E a conversa sobre não acordar o marido durante a noite volta. “Eu acho que a maior bobagem que a gente pode fazer na vida é achar que homens e mulheres são iguais e ficar com essa mania de dividir tudo. Isso leva à competição. Já competi em muitos relacionamentos e foi horrível.” Ser independente não é competir, a gente conclui. E Paula tem outro argumento na ponta da língua. “Olha, a coisa mais horrível que existe são esses casais que dividem conta de restaurante pela metade. É mais uma prova de que tem que ficar tudo divididinho, como em uma competição. Se eu tenho dinheiro, convido o Jonathan e ele adora. Como ele tem mais dinheiro, acaba me convidando mais, claro.”

A Paula-mochila-nas-costas, a que comprou seu primeiro carro ainda adolescente com o próprio dinheiro, hoje assume, sem nenhum problema, ser dependente financeiramente do marido. “Deve ter gente que acha isso estranho, mas dane-se. Sinceramente, eu tenho um privilégio enorme de ser casada com uma pessoa que pode bancar essa situação para que eu me dedique agora às minhas filhas e à minha família. Se não pudesse ser assim, tudo bem. Eu daria um jeito. Mas ser assim é ótimo.” E se ela vai voltar a trabalhar? “Claro. E aí vou arrebentar. Me aguardem. Porque estarei deixando meus filhos para trabalhar. Desde que as meninas nasceram, meu tempo é muito mais caro. Não vou gastar o tempo que estou longe delas fazendo qualquer trabalho. Vai ser só para fazer fotos incríveis.”

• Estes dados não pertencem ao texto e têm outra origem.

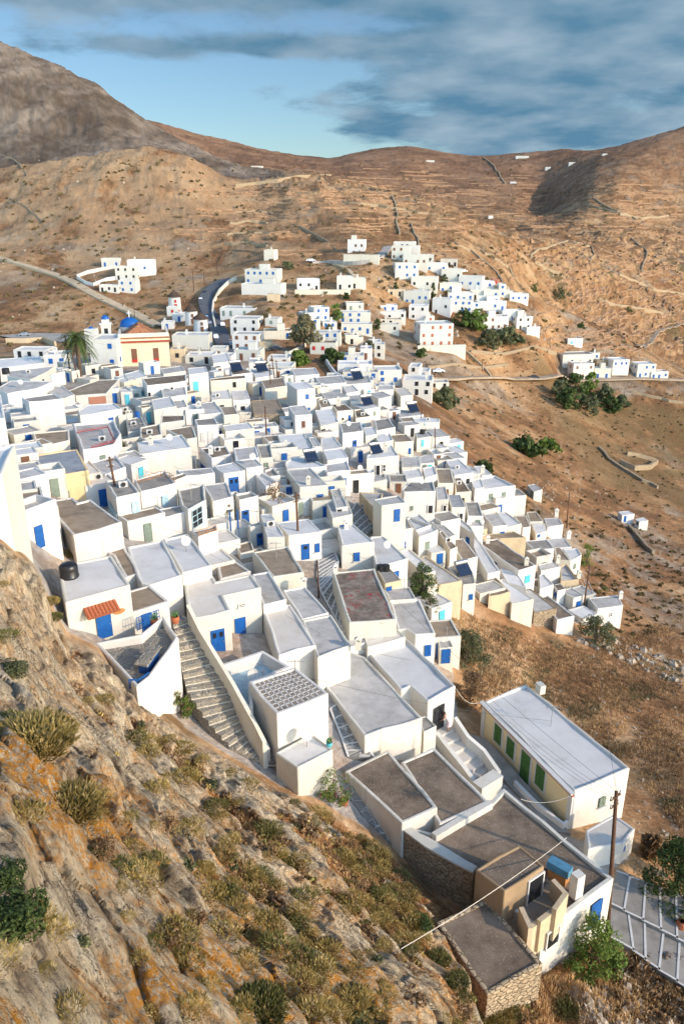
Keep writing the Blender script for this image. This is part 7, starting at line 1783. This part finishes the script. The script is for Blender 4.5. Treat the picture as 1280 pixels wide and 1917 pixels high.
# dry-stone terraces: hundreds of short walls that follow the contours
def terraces():
    rr = random.Random(61); p = MB(); n = 0
    areas = [((1040, 440, 1290, 660), 230), ((650, 300, 1000, 400), 110), ((1000, 340, 1290, 440), 90), ((720, 400, 1010, 520), 70), ((380, 350, 540, 480), 60), ((540, 340, 720, 440), 40)]
    for (x0, y0, x1, y1), cnt in areas:
        for _ in range(cnt):
            px, py = rr.uniform(x0, x1), rr.uniform(y0, y1); g = hit(px, py)
            if g.y > 1700 or g.y < 190: continue
            sc_ = g.y/500; ln = rr.uniform(14, 46)*max(.4, sc_**.6); st_ = 3.2*max(.5, sc_); h = 0.75*max(.6, sc_**.8); d_ = 2.5*max(.5, sc_); pts = [g]
            sgn = rr.choice((-1, 1)); pos = g.copy()
            for k in range(int(ln/st_)):
                gx = gz(pos.x+d_, pos.y)-gz(pos.x-d_, pos.y); gy = gz(pos.x, pos.y+d_)-gz(pos.x, pos.y-d_); t = Vector((-gy, gx, 0))
                if t.length < 1e-4: break
                t.normalize(); t = t*sgn
                if len(pts) > 1 and t.dot((pts[-1]-pts[-2])) < 0: t = -t; sgn = -sgn
                pos = pos+t*st_+Vector((rr.uniform(-.3, .3), rr.uniform(-.3, .3), 0)); pos.z = gz(pos.x, pos.y); pts.append(pos.copy())
            if len(pts) < 3: continue
            vs = []; w = h*0.45
            for i, q in enumerate(pts):
                t = pts[min(i+1, len(pts)-1)]-pts[max(i-1, 0)]; t.z = 0; t.normalize(); s_ = Vector((-t.y, t.x, 0))*w; hh = h*rr.uniform(.55, 1.1)
                vs += [q+s_+Vector((0, 0, hh)), q-s_+Vector((0, 0, hh)), q-s_-Vector((0, 0, 1)), q+s_-Vector((0, 0, 1))]
            p.add(vs, [(a, a+4, b+4, b) for i in range(len(pts)-1) for a, b in ((i*4, i*4+1), (i*4+1, i*4+2), (i*4+3, i*4))])
    o = obj('dry_stone_terraces', p, 'terrace_stone'); stuff(o, 'dry stone terrace walls striping the hills and the valley behind the village', 'terrace walls')
M['terrace_stone'] = plain('terrace_dry_stone', (0.36, 0.225, 0.135), 0.95, nz=0.3, sc=0.6)
terraces()

scrubfield('crag_scrub', 'golden dry scrub scattered over the foreground crag', 3200, (0, 1100, 1000, 1917), lambda x, y: y > crag_edge(x)+4 and not (x > 790 and y < 1885-(x-790)*0.2) and earth_at(x, y) > .12 and nv(x, y, 80, 70, 97) > -.25, (0.14, 0.30), 'cushion', 26, 14)
palm(152, 708, 80)
# low yard blocks that fill the gaps between the houses
blocks = []
def fill_gaps():
    vs, fs = [], []
    for H in HS+FARH:
        n = len(H.poly); b = len(vs)
        vs.extend([(x, y, H.zb) for x, y in H.poly]+[(x, y, H.zr) for x, y in H.poly])
        fs.extend([(b+i, b+(i+1) % n, b+n+(i+1) % n, b+n+i) for i in range(n)]+[tuple(range(b+n, b+2*n))])
    hb = BVHTree.FromPolygons(vs, fs); rr = random.Random(31); placed = []; o = Vector((0, 0, CZ))
    def inpoly(p, poly):
        c = False; n = len(poly)
        for i in range(n):
            (xa, ya), (xb, yb) = poly[i], poly[(i+1) % n]
            if (ya > p[1]) != (yb > p[1]) and p[0] < (xb-xa)*(p[1]-ya)/(yb-ya+1e-9)+xa: c = not c
        return c
    lanes = [(560, 1040, 660, 1210), (640, 940, 712, 1010), (300, 1140, 560, 1470), (230, 1180, 345, 1330), (600, 1310, 1280, 1917), (180, 1190, 300, 1300), (40, 1020, 260, 1260)]
    py = 700
    for _ in range(9000):
        px, py = rr.uniform(0, 1160), rr.uniform(700, 1230)
        if any(a < px < c and b < py < d for a, b, c, d in lanes): continue
        d = pray(px, py).normalized(); h = hb.ray_cast(o, d); g = hit(px, py)
        if h[0] and (h[0]-o).length < (g-o).length: continue
        if not inpoly((g.x, g.y), VILL): continue
        if any((Vector(q[:2])-Vector(g[:2])).length < q[2]*0.8+1.3 for q in placed): continue
        near = min(HS, key=lambda H: (H.c[0]-g.x)**2+(H.c[1]-g.y)**2)
        if any(inpoly((g.x, g.y), H.poly) for H in HS if abs(H.c[0]-g.x) < 15 and abs(H.c[1]-g.y) < 15): continue
        a, b = Vector(near.poly[0]), Vector(near.poly[1]); e = (b-a).normalized(); nb = Vector((-e.y, e.x)); w = rr.uniform(1.8, 4.0); dp = rr.uniform(1.8, 3.6); hh = rr.choice([0.9, 1.3, 1.8, 2.3, 2.6])
        c = Vector(g[:2])+Vector((g.x, g.y)).normalized()*dp*0.3
        poly = ccw([tuple(c+e*i*w/2+nb*j*dp/2) for i, j in ((-1, -1), (1, -1), (1, 1), (-1, 1))])
        zb = min(gz(*q) for q in poly); zr = gz(*c)+hh
        root = thing('yard_block', 'low whitewashed yard or outhouse block squeezed between taller houses', 'outhouse', (c.x, c.y, zb), 'low outhouses filling the gaps between the houses'); blocks.append(root)
        par = rr.choice([0.08, 0.12, 0.5]) if hh > 1 else 0.1
        wc, rc_ = rr.choice('WWWWCG'), rr.choice('wwllcgb'); root['label0'] = 'low %s outhouse with %s roof' % ({'W': 'white', 'C': 'cream', 'G': 'weathered'}[wc], {'w': 'white', 'l': 'pale grey', 'c': 'cream', 'g': 'grey', 'b': 'brown'}[rc_])
        wm, inn = wall_mesh(poly, zb-1, zr, par, 0.18); obj('wall', wm, M[wc], root)
        rm = MB(); rm.add([(x, y, zr-par) for x, y in inn], [(0, 1, 2, 3)]); obj('roof', rm, M['r_'+rc_], root)
        if hh > 1.7:
            for i in range(4):
                A, B = Vector(poly[i]), Vector(poly[(i+1) % 4]); ee = (B-A); L_ = ee.length; ee /= L_; nr = Vector((ee.y, -ee.x))
                if nr.dot(-A.normalized()) > 0.6: put_opening(root, A, ee, nr, L_/2, 0.75, gz(*((A+B)/2)), min(zr-0.25, gz(*((A+B)/2))+1.8), 'd', rr.choice('bbbkgcn'), False); break
        placed.append((c.x, c.y, max(w, dp)*0.5))
        if len(placed) >= 150: break
    print('fillers', len(placed))
fill_gaps(); point_out(blocks)
roofstuff = []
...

Para entender melhor tanta liberdade de espírito, aqui cabe dizer que Paula é filha de hippies. “O casamento dos meus pais deu muito errado. Acabou quando eu era superpequena. Acho que a nossa geração tem a possibilidade de fazer uma mistura entre essa coisa “Maio de 68” dos nossos pais e a vida dos nossos avós. Essa mistura pode dar certo.” A mistura de que Paula fala significa, sim, não se achar um lixo porque parou de trabalhar. E, ao mesmo tempo, não perder a sua essência por estar em uma relação.

 “Não casei com o príncipe. Casei com o sapo. Mas casar com sapo é maravilhoso. A vida de casada com família é melhor do que eu podia imaginar. E sabe por quê? Não é porque é perfeita. É porque é real.”

Tem toda a razão. Bobeira é não viver a realidade.